Sunday, December 2, 2012
Is this in our future?
From the Daily News:
Picture an 80-foot rock barrier rising from the Atlantic Ocean, stretching for 5 miles from Breezy Point, Queens, to Sandy Hook, N.J. — and topped with a new highway.
Or a 1,700-foot wall spanning the Arthur Kill, featuring a pedestrian walkway, a bike path, hydroelectric power and a system of locks for passing ships.
Or maybe a towering structure in the shadow of the Verrazano Bridge, with the Statue of Liberty as a backdrop, complete with twin 640-foot gates.
In post-Sandy New York, plans to harness New York Harbor and its surrounding waterways with such multibillion-dollar projects almost instantly turned more tangible than theoretical.
In the search for answers, it’s now like Robert Moses is battling King Poseidon in the globally-warmed waters around the nation’s largest city.
Proponents suggest the barriers — already successful in Russia’s St. Petersburg and across the flood-prone Netherlands — could prevent a disaster repeat.

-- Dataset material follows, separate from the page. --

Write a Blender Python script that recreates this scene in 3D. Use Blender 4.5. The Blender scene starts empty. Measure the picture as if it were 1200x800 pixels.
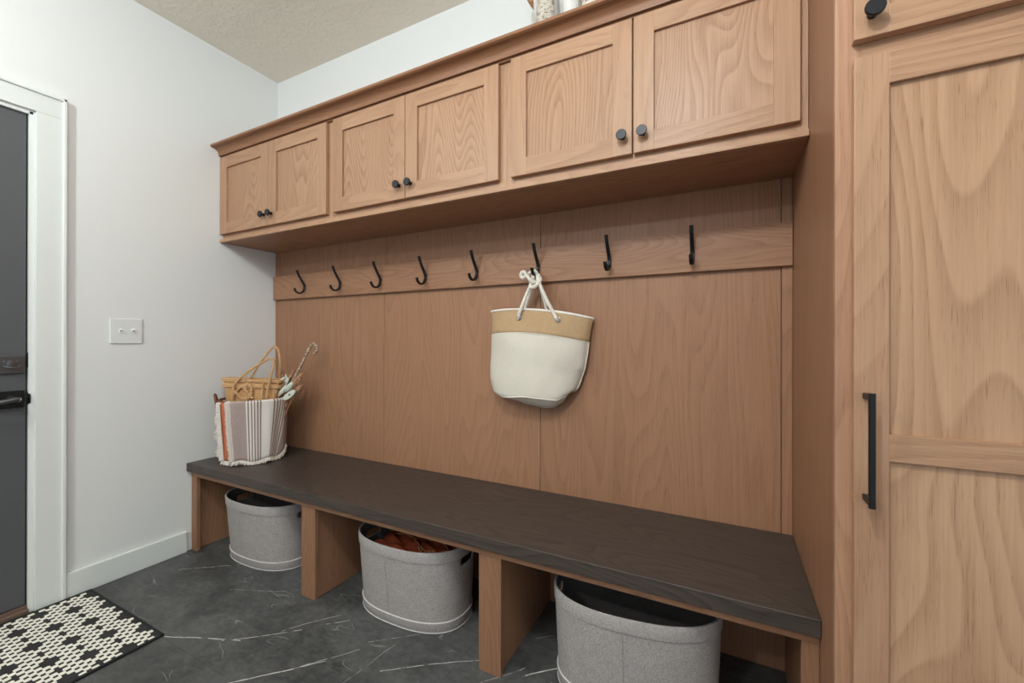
import bpy, bmesh, math, random
from mathutils import Vector, Matrix
random.seed(7)
SC = bpy.context.scene
COL = SC.collection
PI = math.pi

# ------------------------------------------------------------------ helpers
class B:
    """collects shapes in world coordinates, then links them as ONE mesh object"""
    def __init__(s):
        s.bm = bmesh.new(); s.uv = s.bm.loops.layers.uv.new('uv')
    def face(s, vs, mat=0, smooth=False):
        try:
            f = s.bm.faces.new(vs)
        except ValueError:
            return None
        f.material_index = mat; f.smooth = smooth
        return f
    def box(s, x0, x1, y0, y1, z0, z1, bev=0.0, mat=0, M=None, seg=2):
        t = bmesh.new()
        bmesh.ops.create_cube(t, size=1)
        for v in t.verts:
            v.co = Vector(((x0+x1)/2+v.co.x*(x1-x0), (y0+y1)/2+v.co.y*(y1-y0), (z0+z1)/2+v.co.z*(z1-z0)))
        if bev > 0:
            bmesh.ops.bevel(t, geom=t.edges[:]+t.verts[:], offset=bev, segments=seg, affect='EDGES', profile=0.5)
        s.merge(t, mat, M)
    def merge(s, t, mat=0, M=None, smooth=None):
        mp = {}
        for v in t.verts:
            mp[v] = s.bm.verts.new(M @ v.co if M else v.co)
        for f in t.faces:
            g = s.face([mp[v] for v in f.verts], mat, f.smooth if smooth is None else smooth)
        t.free()
    def rings(s, rs, mat=0, closed=True, cap0=True, cap1=True, smooth=True, us=None):
        """rs: list of rings (list of Vector), same count"""
        V = [[s.bm.verts.new(p) for p in r] for r in rs]
        n = len(V[0]); m = n if closed else n-1
        for i in range(len(V)-1):
            for j in range(m):
                k = (j+1) % n
                f = s.face([V[i][j], V[i][k], V[i+1][k], V[i+1][j]], mat, smooth)
                if f and us:
                    u0, u1 = j/m, (j+1)/m; w0, w1 = i/(len(V)-1), (i+1)/(len(V)-1)
                    for l, c in zip(f.loops, ((u0, w0), (u1, w0), (u1, w1), (u0, w1))): l[s.uv].uv = c
        if closed and cap0: s.face(list(reversed(V[0])), mat)
        if closed and cap1: s.face(V[-1], mat)
        return V
    def tube(s, pts, r, seg=8, mat=0, closed=False, flat=None, smooth=True):
        """r: number or list; flat=(rx, ry, upvector) gives an elliptical/rectangular bar"""
        P = [Vector(p) for p in pts]; n = len(P)
        T = []
        for i in range(n):
            if closed: d = P[(i+1) % n]-P[i-1]
            else: d = P[min(i+1, n-1)]-P[max(i-1, 0)]
            T.append(d.normalized())
        up = Vector((0, 0, 1)) if abs(T[0].z) < .9 else Vector((1, 0, 0))
        N = (up - T[0]*up.dot(T[0])).normalized()
        rs = []
        for i in range(n):
            N = (N - T[i]*N.dot(T[i]))
            N = N.normalized() if N.length > 1e-6 else T[i].orthogonal().normalized()
            Bn = T[i].cross(N)
            rr = r[i] if isinstance(r, (list, tuple)) else r
            rs.append([P[i]+N*math.cos(2*PI*k/seg)*rr+Bn*math.sin(2*PI*k/seg)*rr for k in range(seg)])
        if closed:
            V = [[s.bm.verts.new(p) for p in q] for q in rs]
            for i in range(n):
                a, b = V[i], V[(i+1) % n]
                for k in range(seg): s.face([a[k], a[(k+1) % seg], b[(k+1) % seg], b[k]], mat, smooth)
        else:
            s.rings(rs, mat, smooth=smooth)
    def bar(s, pts, half_w, half_t, side, mat=0):
        """rectangular bar following pts; side = constant width direction"""
        P = [Vector(p) for p in pts]; n = len(P); S = Vector(side).normalized(); rs = []
        for i in range(n):
            T = (P[min(i+1, n-1)]-P[max(i-1, 0)]).normalized(); N = T.cross(S).normalized()
            w, t, c = half_w, half_t, .25
            prof = [(1, 1-2*c), (1-c, 1), (-1+c, 1), (-1, 1-2*c), (-1, -1+2*c), (-1+c, -1), (1-c, -1), (1, -1+2*c)]
            rs.append([P[i]+S*w*a+N*t*b for a, b in prof])
        s.rings(rs, mat, smooth=False)
    def lathe(s, prof, origin, axis, seg=24, mat=0):
        """prof: list of (radius, distance along axis)"""
        A = Vector(axis).normalized(); N = A.orthogonal().normalized(); C = A.cross(N); O = Vector(origin)
        rs = [[O+A*h+(N*math.cos(2*PI*k/seg)+C*math.sin(2*PI*k/seg))*max(r, 1e-5) for k in range(seg)] for r, h in prof]
        s.rings(rs, mat)
    def prism(s, prof, x0, x1, mat=0, smooth=False):
        """prof: (y,z) outline extruded along x"""
        s.rings([[Vector((x0, y, z)) for y, z in prof], [Vector((x1, y, z)) for y, z in prof]], mat, smooth=smooth)
    def build(s, name, mats, parent=None, loc=None, recalc=True, autosmooth=True):
        if recalc: bmesh.ops.recalc_face_normals(s.bm, faces=s.bm.faces[:])
        for e in s.bm.edges:
            if e.calc_face_angle(0) > .75: e.smooth = False
        o0 = parent_loc(parent) if parent else Vector(loc or (0, 0, 0))
        for v in s.bm.verts: v.co -= o0
        me = bpy.data.meshes.new(name); s.bm.to_mesh(me); s.bm.free()
        for m in (mats if isinstance(mats, (list, tuple)) else [mats]): me.materials.append(m)
        o = bpy.data.objects.new(name, me); COL.objects.link(o)
        if parent: o.parent = parent
        else: o.location = o0
        return o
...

Count City Council President Christine Quinn among that group. She’s proposed a $16 billion storm surge barrier as part of a possible plan to safeguard the city.
Count Mayor Bloomberg among the skeptics. After Sandy, he noted that “you can’t build a wall up to the sky.”
But you can build one to lessen the impact the next time a hurricane hits town, engineers and experts say — and the city has already endured two in as many years.
Labels:
barriers,
Bloomberg,
Breezy Point,
Christine Quinn,
Robert Moses,
storm,
Verrazano Bridge
6 comments:
Neither Connecticut or New Jersey will agree to causeways from NYC that will both open them up to more NYC-type development and the redirected storm surges deflected from NY Harbor into their backyards.
And this does what to protect the worse hit areas like the Rockaways and Staten Island.
As usual, it's all about Manhattan.
"The business of America is business." - Calvin Coolidge
Manhattan (aka "The City" to those in "the outer boroughs") is the area's central business district.
How many people, sheer numbers, commute to jobs in the Rockaways and Staten Island?
The Rockaways should end up as a state park, rather than a residential community - similar to Jones Beach.
Manhattan IS the business center AND tourist corridor... which is big revenue for NYC...and, therefore business!
Us poor WORKERS live in the "outer boroughs".
If one of us drops dead at the wheels of big business' money mills...we get replaced PDQ with another "body"!
There's no need to provide much for "the workers" of the metropolis.
This doesn't remove the water in a storm surge, it displaces it somewhere else. The environmental impact statement for a structure that closes off New York Bay would be the first to cost over $1 billion. This is a financial fantasy.